Let me know what you think! What are you thoughts on free writing? Do you ever use it to “get the juices flowing”? What other writing methods do you use to stretch writing muscles and keep them healthy?

Keep Smiling!

Megra12

I am sitting here at my computer, listening to the wind that will most likely bring a thunderstorm, and drinking a tasty, slushy drink, and trying to figure out what I should write about for this first Blogging U assignment. Yes, that is right, I am sitting here trying to figure out what to write about for a free writing assignment. The type of writing that should, by definition, have little forethought put into it. But that is the way I have apparently programmed myself to write. First, you get an idea or think up a topic. After that, you think about the topic for a bit and decide what type of angle you are going to take. And then, only then, do you begin to start writing.

This method, however, is not necessarily conducive to that spur of the moment inspiration and creativity that comes from setting aside thought and engaging the peripheral vision of the mind. I find it is in those moments when I’m not really thinking about creativity, or ideas or writing that I manage to see the ideas that are lurking in the shadows of my mind. It’s like those times when you can just see something in your peripheral vision but when you turn your head you can’t figure out what it was you were seeing.
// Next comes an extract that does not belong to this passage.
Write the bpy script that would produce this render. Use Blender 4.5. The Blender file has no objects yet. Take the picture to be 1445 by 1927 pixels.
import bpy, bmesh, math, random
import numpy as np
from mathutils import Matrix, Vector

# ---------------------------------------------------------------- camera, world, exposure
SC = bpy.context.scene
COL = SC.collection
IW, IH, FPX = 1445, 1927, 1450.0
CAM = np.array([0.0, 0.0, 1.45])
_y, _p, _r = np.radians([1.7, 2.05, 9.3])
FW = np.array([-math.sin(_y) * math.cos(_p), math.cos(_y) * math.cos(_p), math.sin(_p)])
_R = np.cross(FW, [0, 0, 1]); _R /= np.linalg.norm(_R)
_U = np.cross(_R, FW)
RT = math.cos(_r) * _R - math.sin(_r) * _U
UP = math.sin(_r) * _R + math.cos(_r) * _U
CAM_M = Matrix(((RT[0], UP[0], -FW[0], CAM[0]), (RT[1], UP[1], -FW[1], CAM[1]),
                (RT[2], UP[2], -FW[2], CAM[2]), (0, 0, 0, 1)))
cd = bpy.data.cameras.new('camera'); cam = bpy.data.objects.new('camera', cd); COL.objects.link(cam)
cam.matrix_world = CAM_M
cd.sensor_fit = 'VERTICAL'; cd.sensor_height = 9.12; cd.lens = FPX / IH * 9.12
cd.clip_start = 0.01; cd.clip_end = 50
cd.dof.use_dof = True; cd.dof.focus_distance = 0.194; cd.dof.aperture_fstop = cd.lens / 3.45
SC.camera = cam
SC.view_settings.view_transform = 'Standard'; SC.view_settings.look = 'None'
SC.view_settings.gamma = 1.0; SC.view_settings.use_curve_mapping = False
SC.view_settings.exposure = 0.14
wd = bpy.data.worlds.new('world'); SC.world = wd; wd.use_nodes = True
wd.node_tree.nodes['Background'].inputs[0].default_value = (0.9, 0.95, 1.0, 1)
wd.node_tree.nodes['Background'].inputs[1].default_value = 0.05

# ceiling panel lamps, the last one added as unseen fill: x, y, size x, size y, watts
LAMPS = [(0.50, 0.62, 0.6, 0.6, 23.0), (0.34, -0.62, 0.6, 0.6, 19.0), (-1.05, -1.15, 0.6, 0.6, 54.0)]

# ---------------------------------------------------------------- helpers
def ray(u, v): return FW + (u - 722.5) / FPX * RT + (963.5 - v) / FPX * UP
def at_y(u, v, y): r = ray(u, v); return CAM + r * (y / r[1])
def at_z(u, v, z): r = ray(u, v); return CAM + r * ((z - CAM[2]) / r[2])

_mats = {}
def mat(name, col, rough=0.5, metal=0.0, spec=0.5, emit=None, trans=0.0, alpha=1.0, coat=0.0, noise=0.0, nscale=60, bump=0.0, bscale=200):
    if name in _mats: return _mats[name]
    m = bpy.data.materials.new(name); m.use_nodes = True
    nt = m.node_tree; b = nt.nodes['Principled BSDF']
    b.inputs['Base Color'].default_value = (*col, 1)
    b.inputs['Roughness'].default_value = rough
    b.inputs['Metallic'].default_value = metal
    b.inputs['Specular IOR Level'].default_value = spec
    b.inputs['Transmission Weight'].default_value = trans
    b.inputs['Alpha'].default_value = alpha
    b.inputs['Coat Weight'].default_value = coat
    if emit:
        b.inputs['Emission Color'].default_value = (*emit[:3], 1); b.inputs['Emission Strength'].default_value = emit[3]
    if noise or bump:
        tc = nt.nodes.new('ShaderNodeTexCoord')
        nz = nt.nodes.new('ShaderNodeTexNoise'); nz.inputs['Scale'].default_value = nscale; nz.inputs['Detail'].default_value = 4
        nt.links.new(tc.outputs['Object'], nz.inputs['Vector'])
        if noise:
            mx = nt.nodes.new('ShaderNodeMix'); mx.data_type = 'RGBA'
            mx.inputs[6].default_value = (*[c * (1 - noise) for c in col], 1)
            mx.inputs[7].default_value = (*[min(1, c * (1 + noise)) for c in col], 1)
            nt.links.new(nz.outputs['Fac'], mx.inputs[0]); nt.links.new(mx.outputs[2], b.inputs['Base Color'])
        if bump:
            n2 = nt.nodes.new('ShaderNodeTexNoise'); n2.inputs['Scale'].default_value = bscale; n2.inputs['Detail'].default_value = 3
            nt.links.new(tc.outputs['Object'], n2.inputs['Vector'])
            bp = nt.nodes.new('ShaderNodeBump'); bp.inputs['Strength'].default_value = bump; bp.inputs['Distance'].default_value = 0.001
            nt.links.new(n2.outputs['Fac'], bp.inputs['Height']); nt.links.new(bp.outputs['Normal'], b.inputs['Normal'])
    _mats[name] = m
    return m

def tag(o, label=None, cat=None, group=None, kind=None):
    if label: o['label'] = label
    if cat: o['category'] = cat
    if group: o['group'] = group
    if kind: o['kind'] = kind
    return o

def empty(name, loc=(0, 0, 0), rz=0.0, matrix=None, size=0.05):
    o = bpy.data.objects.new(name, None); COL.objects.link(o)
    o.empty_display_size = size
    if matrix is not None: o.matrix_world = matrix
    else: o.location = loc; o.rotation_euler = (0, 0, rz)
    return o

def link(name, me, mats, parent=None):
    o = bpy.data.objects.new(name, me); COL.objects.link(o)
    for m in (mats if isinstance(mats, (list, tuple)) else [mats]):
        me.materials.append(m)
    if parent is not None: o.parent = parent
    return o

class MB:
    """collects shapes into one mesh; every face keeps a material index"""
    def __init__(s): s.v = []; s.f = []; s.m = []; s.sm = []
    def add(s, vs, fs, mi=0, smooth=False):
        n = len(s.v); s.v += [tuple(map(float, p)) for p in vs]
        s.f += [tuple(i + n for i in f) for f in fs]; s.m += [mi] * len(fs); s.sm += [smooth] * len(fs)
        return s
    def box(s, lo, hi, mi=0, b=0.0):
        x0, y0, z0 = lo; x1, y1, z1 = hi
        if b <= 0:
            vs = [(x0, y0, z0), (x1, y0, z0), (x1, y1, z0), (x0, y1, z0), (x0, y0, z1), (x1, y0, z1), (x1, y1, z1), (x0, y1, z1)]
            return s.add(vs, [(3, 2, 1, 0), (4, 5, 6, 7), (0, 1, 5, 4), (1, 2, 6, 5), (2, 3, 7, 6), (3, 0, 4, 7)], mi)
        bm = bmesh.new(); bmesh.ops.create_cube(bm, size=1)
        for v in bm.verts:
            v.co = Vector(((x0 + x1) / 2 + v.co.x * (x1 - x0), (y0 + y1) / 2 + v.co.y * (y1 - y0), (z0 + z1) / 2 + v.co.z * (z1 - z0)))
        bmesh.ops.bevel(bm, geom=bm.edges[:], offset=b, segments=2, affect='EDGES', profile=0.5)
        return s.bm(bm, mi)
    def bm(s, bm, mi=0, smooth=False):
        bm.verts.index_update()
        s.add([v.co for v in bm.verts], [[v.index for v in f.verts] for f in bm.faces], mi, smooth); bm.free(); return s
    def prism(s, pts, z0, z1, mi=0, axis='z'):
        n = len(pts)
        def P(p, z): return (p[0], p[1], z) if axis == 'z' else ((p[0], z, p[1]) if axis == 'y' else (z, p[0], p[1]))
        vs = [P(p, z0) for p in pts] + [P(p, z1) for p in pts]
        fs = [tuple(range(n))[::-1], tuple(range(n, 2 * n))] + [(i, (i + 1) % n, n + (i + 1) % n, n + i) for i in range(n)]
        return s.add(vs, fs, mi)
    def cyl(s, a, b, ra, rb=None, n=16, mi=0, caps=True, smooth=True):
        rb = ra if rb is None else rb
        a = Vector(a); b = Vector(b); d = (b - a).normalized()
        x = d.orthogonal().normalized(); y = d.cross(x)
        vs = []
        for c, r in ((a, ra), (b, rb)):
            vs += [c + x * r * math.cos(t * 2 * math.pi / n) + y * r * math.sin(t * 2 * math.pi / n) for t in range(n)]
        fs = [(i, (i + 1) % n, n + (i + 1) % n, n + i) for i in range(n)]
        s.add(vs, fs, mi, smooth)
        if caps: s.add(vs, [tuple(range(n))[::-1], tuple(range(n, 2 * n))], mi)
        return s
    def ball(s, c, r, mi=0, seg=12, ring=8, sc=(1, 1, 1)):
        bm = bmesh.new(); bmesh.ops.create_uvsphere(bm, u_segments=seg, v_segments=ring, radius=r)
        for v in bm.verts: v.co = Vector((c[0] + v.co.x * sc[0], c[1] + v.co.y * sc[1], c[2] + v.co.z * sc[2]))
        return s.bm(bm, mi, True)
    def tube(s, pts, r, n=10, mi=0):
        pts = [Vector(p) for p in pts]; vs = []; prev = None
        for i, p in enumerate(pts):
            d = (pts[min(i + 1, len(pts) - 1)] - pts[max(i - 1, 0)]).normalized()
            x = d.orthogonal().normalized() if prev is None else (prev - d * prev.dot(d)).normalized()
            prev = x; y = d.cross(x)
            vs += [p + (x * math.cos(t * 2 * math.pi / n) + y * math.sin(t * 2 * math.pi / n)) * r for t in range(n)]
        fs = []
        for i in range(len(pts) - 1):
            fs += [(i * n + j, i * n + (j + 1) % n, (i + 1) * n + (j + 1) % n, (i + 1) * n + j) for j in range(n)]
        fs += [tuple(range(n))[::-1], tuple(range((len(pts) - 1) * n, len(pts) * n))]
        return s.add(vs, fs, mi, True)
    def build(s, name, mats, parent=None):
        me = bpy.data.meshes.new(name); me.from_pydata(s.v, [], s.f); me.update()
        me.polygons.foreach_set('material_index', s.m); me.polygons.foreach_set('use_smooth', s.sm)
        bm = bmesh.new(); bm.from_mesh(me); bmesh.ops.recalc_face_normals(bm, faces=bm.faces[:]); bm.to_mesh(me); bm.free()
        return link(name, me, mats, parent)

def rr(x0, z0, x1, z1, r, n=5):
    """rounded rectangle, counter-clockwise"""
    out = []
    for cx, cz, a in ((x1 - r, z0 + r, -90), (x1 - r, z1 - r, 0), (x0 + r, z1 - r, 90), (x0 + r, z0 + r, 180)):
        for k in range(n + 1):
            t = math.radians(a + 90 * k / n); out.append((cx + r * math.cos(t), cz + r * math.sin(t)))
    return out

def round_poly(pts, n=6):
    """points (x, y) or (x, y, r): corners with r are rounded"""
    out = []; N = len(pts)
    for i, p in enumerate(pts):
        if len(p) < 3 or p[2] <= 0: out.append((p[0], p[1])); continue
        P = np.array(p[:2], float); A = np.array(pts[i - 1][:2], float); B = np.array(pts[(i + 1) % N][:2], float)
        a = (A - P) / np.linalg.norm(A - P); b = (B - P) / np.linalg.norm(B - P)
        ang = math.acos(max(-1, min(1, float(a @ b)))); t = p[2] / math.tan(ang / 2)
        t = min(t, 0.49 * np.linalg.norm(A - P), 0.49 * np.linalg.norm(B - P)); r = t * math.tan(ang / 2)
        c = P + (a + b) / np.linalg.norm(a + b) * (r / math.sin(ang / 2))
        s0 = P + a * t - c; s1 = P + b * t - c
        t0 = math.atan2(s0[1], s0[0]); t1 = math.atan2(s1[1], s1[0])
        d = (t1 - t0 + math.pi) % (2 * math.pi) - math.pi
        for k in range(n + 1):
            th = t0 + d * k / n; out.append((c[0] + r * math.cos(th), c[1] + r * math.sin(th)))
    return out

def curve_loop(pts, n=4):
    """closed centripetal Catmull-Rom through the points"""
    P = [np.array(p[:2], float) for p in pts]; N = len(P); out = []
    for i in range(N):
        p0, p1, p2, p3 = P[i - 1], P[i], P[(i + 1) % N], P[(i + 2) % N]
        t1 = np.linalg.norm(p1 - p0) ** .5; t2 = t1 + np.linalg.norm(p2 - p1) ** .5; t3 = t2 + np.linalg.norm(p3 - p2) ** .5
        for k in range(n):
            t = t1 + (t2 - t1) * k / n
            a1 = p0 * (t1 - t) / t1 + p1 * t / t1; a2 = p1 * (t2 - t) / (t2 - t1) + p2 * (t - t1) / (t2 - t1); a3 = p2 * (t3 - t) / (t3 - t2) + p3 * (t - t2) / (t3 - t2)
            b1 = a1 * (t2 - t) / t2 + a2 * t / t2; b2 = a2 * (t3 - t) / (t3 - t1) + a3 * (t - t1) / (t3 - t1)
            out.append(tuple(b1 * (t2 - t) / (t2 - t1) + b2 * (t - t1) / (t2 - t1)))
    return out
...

I have a love hate relationship with free writing. Sometimes I find it an amazing release and a great method to “get the juices flowing.” It’s great for those moments when you’re working on a project (or history assignment) and you find that you’re stuck so bad you’re not even sure you know how to write anymore. The options available at that point seem to be quit everything (because, if you can’t write anymore there’s really no hope for that story, project or history degree); engage in some heavy procrastination that will most likely not free up the mental block (stressed out because you can’t get the ideas flowing, the sure way to fix it is to ensure that you ensure you have less time to complete the project… because that won’t add any stress on…) or just write. Wow that last sentence sure was a beast… Free writing can also be a dear friend when I have a lot on my mind and am stressed or upset for some reason but can’t really organize my thoughts. My writing starts out as an unorganized mess and quite often filters into something that, while not necessarily coherent or readable to anyone but myself, has at least managed to sort my thoughts into something I can understand a bit better.

Sometimes, though, I find free writing intimidating. I love the idea of it when you’re trying to come up with a story idea or flesh out a character but I find it difficult to actually sit down and follow through with the idea. What if, by putting those ideas down on paper, they somehow “break.” What if writing down my ideas spoils them somehow and I realize that out of the safety of my mind the characters and storylines are weak and unfocused. What if my ideas are better enjoyed alone and not in the company of a crowd (though there is no reason why my free writing would need to be viewed by anyone other than myself).

And now I’m stuck. I have no more ideas. But I just looked at my phone (thinking that I had maybe made it to half way through the allotted 20 minutes) only discover that I have only 2 minutes left. It took me 18 minutes to get to the point where my initial flow of ideas slowed down a bit. But I am realizing that even though I feel my “free thoughts” starting to change and slow down, I feel warmed up. I feel like I could now sit down and begin to write a post, or a story or an essay. Hmm… now there’s a thought… warm up before you start to write for the day… fascinating.

If you’ve made it this far thanks for reading!